Knowledge gaps lead to underestimation, unexpected challenges, and ultimately, spillover. By prioritising knowledge sharing, documentation, and early stakeholder engagement, squads can dramatically reduce these unknowns.
Similarly, effective multi-level planning from quarterly roadmaps down to daily coordination creates the structure and visibility needed to identify potential issues before they cause spillover.
Conclusion
While spillover may seem like an inevitable part of Agile development, it doesn’t have to be a constant struggle. By analysing spillover patterns, understanding their root causes, and systematically implementing the strategic approaches outlined above, squads can significantly improve their predictability, quality, and overall delivery capability.

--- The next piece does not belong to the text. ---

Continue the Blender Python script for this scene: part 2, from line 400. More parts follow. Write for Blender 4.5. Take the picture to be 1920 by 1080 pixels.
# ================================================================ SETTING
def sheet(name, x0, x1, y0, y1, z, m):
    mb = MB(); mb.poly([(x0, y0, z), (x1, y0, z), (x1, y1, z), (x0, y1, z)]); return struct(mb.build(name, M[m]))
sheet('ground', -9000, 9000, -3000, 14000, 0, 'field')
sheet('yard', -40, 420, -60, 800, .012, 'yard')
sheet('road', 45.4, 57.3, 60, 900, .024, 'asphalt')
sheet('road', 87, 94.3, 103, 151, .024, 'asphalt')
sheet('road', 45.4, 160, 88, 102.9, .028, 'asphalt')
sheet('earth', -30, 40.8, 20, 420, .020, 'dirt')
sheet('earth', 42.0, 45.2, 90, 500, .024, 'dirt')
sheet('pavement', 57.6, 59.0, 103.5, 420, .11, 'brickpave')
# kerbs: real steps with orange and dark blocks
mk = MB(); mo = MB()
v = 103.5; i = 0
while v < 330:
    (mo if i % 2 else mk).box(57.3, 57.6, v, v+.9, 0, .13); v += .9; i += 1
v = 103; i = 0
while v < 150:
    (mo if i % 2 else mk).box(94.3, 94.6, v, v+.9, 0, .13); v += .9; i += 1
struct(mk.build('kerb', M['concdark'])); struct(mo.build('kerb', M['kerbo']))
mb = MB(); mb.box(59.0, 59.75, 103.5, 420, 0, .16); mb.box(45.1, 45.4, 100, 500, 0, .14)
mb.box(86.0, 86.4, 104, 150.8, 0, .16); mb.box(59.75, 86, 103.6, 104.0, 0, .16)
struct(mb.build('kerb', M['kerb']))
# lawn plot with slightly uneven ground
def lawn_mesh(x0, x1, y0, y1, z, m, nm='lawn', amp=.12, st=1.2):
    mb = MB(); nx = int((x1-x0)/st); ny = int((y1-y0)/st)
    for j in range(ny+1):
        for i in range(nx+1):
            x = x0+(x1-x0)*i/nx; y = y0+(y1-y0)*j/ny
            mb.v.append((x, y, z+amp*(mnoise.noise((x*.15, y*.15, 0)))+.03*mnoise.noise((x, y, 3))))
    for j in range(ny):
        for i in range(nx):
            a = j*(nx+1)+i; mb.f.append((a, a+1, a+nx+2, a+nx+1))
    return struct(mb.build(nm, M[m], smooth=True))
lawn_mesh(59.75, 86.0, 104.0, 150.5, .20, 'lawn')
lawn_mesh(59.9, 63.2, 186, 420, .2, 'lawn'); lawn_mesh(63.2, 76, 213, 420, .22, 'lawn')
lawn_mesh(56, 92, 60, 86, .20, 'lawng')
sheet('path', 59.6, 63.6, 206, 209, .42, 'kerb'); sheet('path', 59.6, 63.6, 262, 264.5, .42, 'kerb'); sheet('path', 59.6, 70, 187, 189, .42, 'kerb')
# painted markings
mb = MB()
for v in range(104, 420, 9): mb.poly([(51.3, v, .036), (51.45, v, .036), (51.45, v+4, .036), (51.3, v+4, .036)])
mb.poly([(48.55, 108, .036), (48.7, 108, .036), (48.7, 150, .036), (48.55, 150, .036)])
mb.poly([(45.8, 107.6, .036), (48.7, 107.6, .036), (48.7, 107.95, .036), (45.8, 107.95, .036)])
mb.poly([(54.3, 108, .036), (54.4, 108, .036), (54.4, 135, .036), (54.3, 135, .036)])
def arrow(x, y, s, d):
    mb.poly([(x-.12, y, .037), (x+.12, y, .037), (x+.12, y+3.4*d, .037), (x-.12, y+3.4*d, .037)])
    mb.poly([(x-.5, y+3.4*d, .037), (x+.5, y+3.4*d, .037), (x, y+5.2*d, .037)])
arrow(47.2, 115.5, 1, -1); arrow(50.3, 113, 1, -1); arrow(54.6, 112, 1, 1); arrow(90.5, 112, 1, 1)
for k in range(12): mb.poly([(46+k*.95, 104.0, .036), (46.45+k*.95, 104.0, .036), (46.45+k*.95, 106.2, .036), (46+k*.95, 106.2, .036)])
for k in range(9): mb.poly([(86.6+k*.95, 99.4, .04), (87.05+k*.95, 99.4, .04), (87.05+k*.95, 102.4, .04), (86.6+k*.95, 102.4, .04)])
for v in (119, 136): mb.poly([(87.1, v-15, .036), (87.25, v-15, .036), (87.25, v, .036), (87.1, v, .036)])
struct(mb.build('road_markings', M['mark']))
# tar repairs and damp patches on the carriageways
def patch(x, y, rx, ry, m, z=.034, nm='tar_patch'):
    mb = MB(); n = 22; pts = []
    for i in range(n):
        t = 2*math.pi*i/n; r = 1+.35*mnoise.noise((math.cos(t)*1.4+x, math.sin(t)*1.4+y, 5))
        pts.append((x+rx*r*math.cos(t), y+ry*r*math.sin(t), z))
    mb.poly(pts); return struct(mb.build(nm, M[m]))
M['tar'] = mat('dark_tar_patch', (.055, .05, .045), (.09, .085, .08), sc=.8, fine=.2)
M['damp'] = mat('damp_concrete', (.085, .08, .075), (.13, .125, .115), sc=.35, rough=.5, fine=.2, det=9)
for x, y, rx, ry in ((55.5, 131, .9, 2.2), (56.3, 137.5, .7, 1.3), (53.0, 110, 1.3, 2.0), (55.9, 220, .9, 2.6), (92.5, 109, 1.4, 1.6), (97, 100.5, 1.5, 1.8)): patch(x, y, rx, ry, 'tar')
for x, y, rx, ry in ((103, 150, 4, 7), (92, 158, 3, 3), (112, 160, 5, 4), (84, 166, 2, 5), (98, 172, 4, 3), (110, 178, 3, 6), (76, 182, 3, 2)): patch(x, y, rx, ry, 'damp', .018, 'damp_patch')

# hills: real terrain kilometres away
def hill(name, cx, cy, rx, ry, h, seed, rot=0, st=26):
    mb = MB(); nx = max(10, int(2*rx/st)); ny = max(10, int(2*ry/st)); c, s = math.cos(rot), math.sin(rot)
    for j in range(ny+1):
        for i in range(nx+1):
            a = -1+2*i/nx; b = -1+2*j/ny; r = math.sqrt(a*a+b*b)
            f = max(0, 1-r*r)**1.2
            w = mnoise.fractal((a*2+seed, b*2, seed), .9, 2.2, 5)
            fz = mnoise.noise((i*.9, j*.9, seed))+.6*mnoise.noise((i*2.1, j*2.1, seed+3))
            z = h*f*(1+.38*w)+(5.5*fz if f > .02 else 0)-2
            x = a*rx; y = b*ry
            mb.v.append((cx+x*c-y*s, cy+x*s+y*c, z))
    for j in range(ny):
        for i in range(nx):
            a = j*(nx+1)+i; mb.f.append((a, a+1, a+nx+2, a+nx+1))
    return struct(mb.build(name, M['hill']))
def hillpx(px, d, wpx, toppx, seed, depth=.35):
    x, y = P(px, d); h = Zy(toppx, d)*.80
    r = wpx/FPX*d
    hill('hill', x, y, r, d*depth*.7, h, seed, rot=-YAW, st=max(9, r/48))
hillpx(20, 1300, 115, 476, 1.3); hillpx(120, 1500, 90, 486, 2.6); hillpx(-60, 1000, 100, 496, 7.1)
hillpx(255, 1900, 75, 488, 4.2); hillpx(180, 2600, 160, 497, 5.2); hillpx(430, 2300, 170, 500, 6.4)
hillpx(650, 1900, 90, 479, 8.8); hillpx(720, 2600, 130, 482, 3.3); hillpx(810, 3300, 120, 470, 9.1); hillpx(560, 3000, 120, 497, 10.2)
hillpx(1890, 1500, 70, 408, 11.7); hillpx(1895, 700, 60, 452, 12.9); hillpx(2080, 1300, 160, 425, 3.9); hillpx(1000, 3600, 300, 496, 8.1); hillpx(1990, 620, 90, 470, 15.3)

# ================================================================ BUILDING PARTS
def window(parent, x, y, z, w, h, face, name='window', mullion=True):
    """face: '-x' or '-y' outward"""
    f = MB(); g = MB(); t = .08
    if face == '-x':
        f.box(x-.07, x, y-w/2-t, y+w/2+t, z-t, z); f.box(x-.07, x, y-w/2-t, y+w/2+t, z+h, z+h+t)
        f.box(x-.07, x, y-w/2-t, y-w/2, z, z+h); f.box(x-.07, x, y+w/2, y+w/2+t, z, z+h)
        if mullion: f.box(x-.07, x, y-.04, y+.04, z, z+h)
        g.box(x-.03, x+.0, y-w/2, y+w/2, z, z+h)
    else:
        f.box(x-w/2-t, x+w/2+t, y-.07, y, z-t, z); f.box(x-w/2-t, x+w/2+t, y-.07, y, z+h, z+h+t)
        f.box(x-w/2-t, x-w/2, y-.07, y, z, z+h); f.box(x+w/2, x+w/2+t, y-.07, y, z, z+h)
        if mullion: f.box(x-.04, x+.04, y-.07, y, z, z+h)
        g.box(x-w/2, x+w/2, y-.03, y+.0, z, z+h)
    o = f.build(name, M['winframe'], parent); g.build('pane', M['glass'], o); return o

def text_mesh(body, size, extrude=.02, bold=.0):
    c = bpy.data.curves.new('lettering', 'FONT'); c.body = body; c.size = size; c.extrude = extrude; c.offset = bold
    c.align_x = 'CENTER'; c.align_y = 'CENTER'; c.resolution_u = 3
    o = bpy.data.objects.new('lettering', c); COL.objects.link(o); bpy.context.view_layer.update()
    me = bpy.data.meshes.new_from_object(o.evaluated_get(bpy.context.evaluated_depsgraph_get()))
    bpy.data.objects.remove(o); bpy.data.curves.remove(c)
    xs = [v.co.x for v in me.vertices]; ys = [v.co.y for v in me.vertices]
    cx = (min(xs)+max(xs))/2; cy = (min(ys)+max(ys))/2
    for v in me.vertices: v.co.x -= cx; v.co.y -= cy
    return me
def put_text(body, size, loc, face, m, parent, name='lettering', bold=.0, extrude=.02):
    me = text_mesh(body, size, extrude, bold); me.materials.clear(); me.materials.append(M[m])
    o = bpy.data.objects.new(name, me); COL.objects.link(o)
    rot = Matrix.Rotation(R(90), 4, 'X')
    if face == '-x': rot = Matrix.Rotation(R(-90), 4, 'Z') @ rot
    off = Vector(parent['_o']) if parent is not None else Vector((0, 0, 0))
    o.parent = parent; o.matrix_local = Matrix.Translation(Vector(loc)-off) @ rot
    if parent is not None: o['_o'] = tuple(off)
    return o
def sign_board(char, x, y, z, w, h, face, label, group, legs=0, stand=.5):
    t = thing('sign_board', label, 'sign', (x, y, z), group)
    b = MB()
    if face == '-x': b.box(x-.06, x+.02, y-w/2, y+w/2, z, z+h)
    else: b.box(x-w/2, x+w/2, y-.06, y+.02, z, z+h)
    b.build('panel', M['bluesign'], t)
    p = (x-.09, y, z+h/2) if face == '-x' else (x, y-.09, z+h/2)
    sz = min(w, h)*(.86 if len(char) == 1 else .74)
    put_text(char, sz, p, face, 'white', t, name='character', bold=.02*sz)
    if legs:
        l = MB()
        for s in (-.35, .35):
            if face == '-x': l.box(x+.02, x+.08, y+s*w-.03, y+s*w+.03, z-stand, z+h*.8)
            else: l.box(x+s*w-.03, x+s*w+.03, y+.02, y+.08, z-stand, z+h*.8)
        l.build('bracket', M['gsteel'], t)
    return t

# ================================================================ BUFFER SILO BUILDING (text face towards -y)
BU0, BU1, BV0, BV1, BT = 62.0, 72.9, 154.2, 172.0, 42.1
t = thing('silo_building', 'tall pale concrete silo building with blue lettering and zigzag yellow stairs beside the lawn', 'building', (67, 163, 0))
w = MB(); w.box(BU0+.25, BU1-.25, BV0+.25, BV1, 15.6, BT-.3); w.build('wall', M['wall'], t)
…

Remember, the goal isn’t to achieve zero spillover, that’s unlikely in an environment of uncertainty and discovery. Rather, the aim is to reduce spillover to a manageable level where it represents genuine discovery rather than planning or execution failures.
By focusing on building knowledge and improving planning at all levels, squads can master the spillover challenge and deliver more predictable, high-quality results that meet both technical and business objectives.